The disappointment felt by the ‘watchers’ of prophetic events should not be underestimated. It has weakened the faith of many. God’s promises and prophecies are sure, but they do not necessarily lend themselves to being distilled and defined according to our own limited views of time. It is evident that the fullness of historical time was not ripe in 1914; that the sins of Christendom or mankind in general were not as severe as they would yet become or else we would not still be here now, waiting.
Failed predictions usually result from insufficient or misinterpreted data. One cannot simply extrapolate a result based on incomplete contemporary trends. Current events of any period have a way of overwhelming sober judgement, a perspective that can only be adjusted by looking back on them from a distance. However, we ought not to doubt the certainty of biblical prophecy though we cannot know when or how these events will unfold.

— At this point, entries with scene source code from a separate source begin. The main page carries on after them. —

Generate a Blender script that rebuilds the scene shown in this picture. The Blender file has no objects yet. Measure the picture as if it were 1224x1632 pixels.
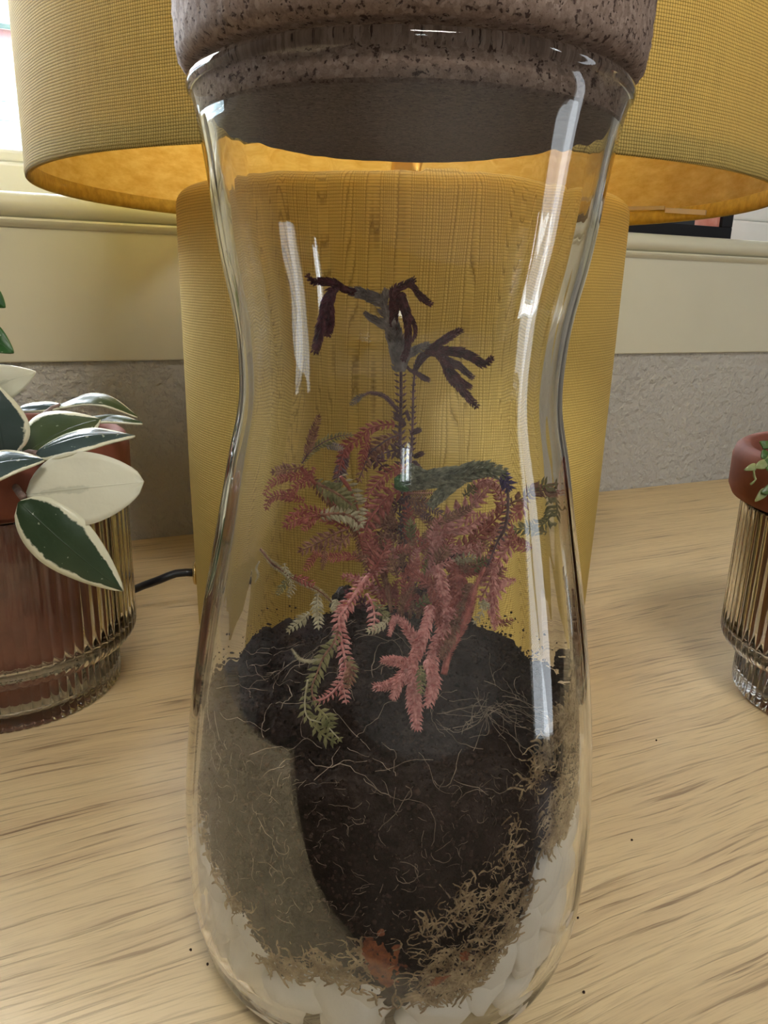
import bpy, bmesh, math, random
import numpy as np
from mathutils import Vector, Matrix, noise
random.seed(7); rnd = random.random
PI = math.pi
SC = bpy.context.scene
COL = SC.collection
# ------------------------------------------------------------------ camera
PITCH, ROLL = math.radians(16.387), math.radians(1.517)
CAM = Vector((0, -.22, .21096))
F_ = Vector((0, math.cos(PITCH), -math.sin(PITCH)))
u0 = Vector((0, math.sin(PITCH), math.cos(PITCH))); r0 = Vector((1, 0, 0))
R_ = r0*math.cos(ROLL) + u0*math.sin(ROLL)
U_ = u0*math.cos(ROLL) - r0*math.sin(ROLL)
cd = bpy.data.cameras.new('camera'); cam = bpy.data.objects.new('camera', cd); COL.objects.link(cam)
cd.sensor_fit = 'VERTICAL'; cd.sensor_height = 24; cd.lens = 24*1226/1632; cd.clip_start = .01; cd.clip_end = 100
M = Matrix.Identity(4)
for i in range(3):
    M[i][0] = R_[i]; M[i][1] = U_[i]; M[i][2] = -F_[i]; M[i][3] = CAM[i]
cam.matrix_world = M
SC.camera = cam
def at(px, py, y):           # design measurement -> point at depth y
    d = R_*((px-612)/1226) + U_*((816-py)/1226) + F_
    return CAM + d*((y-CAM.y)/d.y)
# wall frame: x along wall (u), y away from the room (n)
WY = math.radians(24.593)
WM = Matrix.Rotation(WY, 4, 'Z')
WALL = .4469
# ------------------------------------------------------------------ world, lights, exposure
SC.view_settings.view_transform = 'Standard'; SC.view_settings.look = 'None'
SC.view_settings.gamma = 1; SC.view_settings.use_curve_mapping = False
SC.view_settings.exposure = 0.8
w = bpy.data.worlds.new('sky'); SC.world = w; w.use_nodes = True
nt = w.node_tree; nt.nodes.clear()
wo = nt.nodes.new('ShaderNodeOutputWorld'); bg = nt.nodes.new('ShaderNodeBackground')
tc = nt.nodes.new('ShaderNodeTexCoord'); sp = nt.nodes.new('ShaderNodeSeparateXYZ'); rp = nt.nodes.new('ShaderNodeValToRGB')
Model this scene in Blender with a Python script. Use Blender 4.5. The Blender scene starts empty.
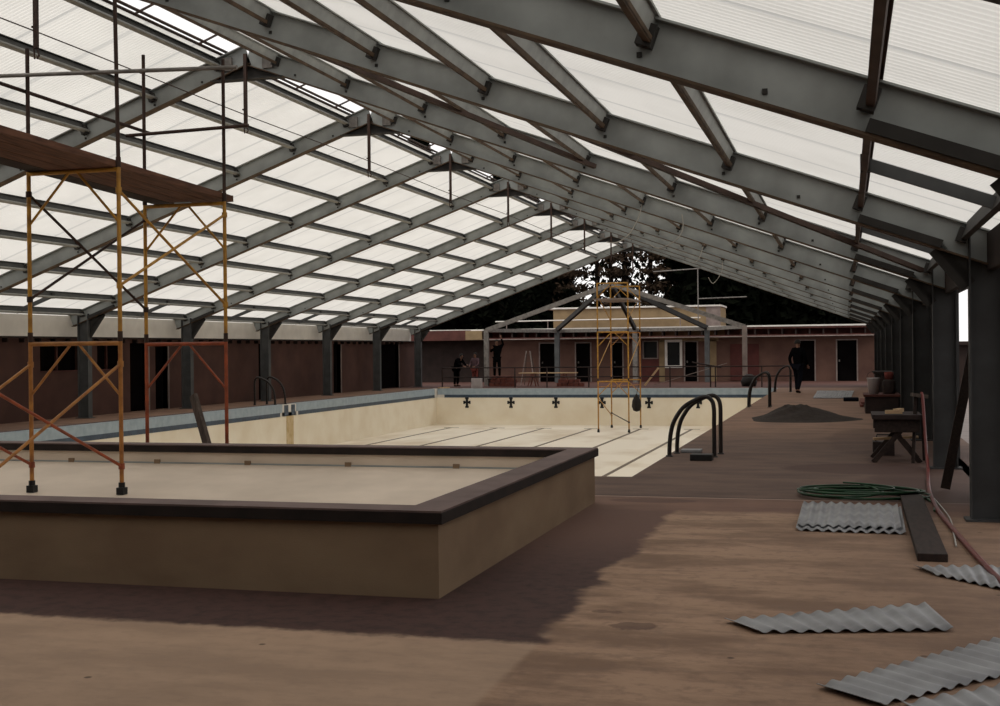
import bpy, bmesh, math, random
from mathutils import Vector, Matrix
random.seed(7)
D = bpy.data; SC = bpy.context.scene; COL = SC.collection
S = 5.03; HX = -8.7; SL = 0.364; ZR = 6.11; HALF = 9.78
def zr(x): return ZR - SL * abs(x - HX)
FY = {k: (5.403 + k) * S for k in range(-6, 6)}

# ------------------------------------------------------------------ materials
def nt(name):
    m = D.materials.new(name); m.use_nodes = True
    t = m.node_tree; t.nodes.clear(); return m, t
def nd(t, typ, **kw):
    n = t.nodes.new(typ)
    for k, v in kw.items():
        if k in n.inputs.keys() if isinstance(k, str) else False: n.inputs[k].default_value = v
        else: setattr(n, k, v)
    return n
def mat(name, c1, c2=None, scale=3.0, rough=0.8, metal=0.0, stretch=(1, 1, 1), bump=0.0, detail=5, lo=.35, hi=.65, spec=.3, bscale=None):
    m, t = nt(name)
    out = nd(t, 'ShaderNodeOutputMaterial'); b = nd(t, 'ShaderNodeBsdfPrincipled')
    b.inputs['Roughness'].default_value = rough; b.inputs['Metallic'].default_value = metal
    b.inputs['Specular IOR Level'].default_value = spec
    t.links.new(b.outputs[0], out.inputs[0])
    c2 = c2 or tuple(v * .8 for v in c1)
    tc = nd(t, 'ShaderNodeTexCoord'); mp = nd(t, 'ShaderNodeMapping'); mp.inputs['Scale'].default_value = stretch
    t.links.new(tc.outputs['Object'], mp.inputs[0])
    n = nd(t, 'ShaderNodeTexNoise'); n.inputs['Scale'].default_value = scale; n.inputs['Detail'].default_value = detail
    t.links.new(mp.outputs[0], n.inputs[0])
    r = nd(t, 'ShaderNodeValToRGB'); r.color_ramp.elements[0].position = lo; r.color_ramp.elements[1].position = hi
    r.color_ramp.elements[0].color = (*c1, 1); r.color_ramp.elements[1].color = (*c2, 1)
    t.links.new(n.outputs[0], r.inputs[0]); t.links.new(r.outputs[0], b.inputs['Base Color'])
    if bump:
        n2 = nd(t, 'ShaderNodeTexNoise'); n2.inputs['Scale'].default_value = bscale or scale * 6; n2.inputs['Detail'].default_value = 4
        t.links.new(mp.outputs[0], n2.inputs[0])
        bp = nd(t, 'ShaderNodeBump'); bp.inputs['Strength'].default_value = bump; bp.inputs['Distance'].default_value = .02
        t.links.new(n2.outputs[0], bp.inputs['Height']); t.links.new(bp.outputs[0], b.inputs['Normal'])
    return m
M = {}
M['steel'] = mat('galvanised_primer', (.33, .35, .345), (.24, .255, .25), 2.5, .6, .0, bump=.05)
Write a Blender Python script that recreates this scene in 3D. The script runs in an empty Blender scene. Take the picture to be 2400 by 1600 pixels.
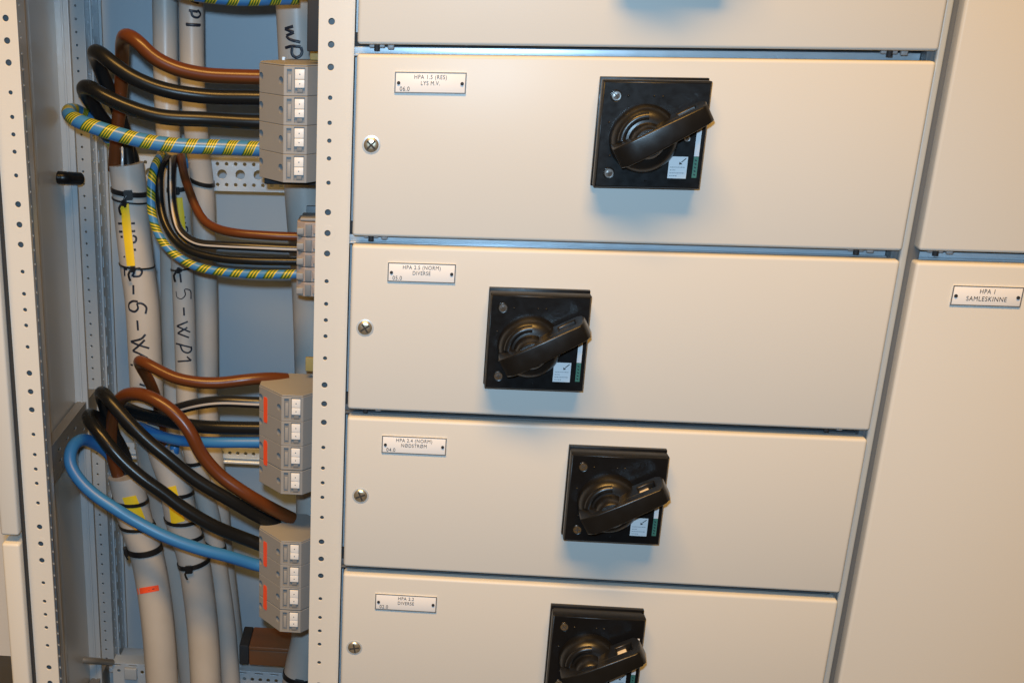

We do well to keep our eyes peeled for the one event which must reliably occur before Christ’s kingdom on earth is installed: the concerted attack on Israel, prophesied in Zech. 14:1-3. This event is of paramount consideration. But when will it occur five, ten, fifteen years from now? And how might it come about? Given the involvement in the history of the Jewish nation, first by Great Britain, and since the 1960’s by the U.S., it is not unreasonable to expect an acrimonious and fatal shift in the relationship between the U.S. and Israel. This might be triggered by an alteration in America’s political or ideological stance toward Israel, or by an emasculation of American power, a weakness exploited by foreign powers, such as those introduced by the aforementioned rise of China. The Most High God rules in the affairs of men, setting up one nation and putting down another. It may be that the U.S. will be the last one of earth’s empires or superpowers.
Perhaps, to
quote Dickens, we are in the ‘worst of times and the best of times’. At the
very least, they will prove interesting.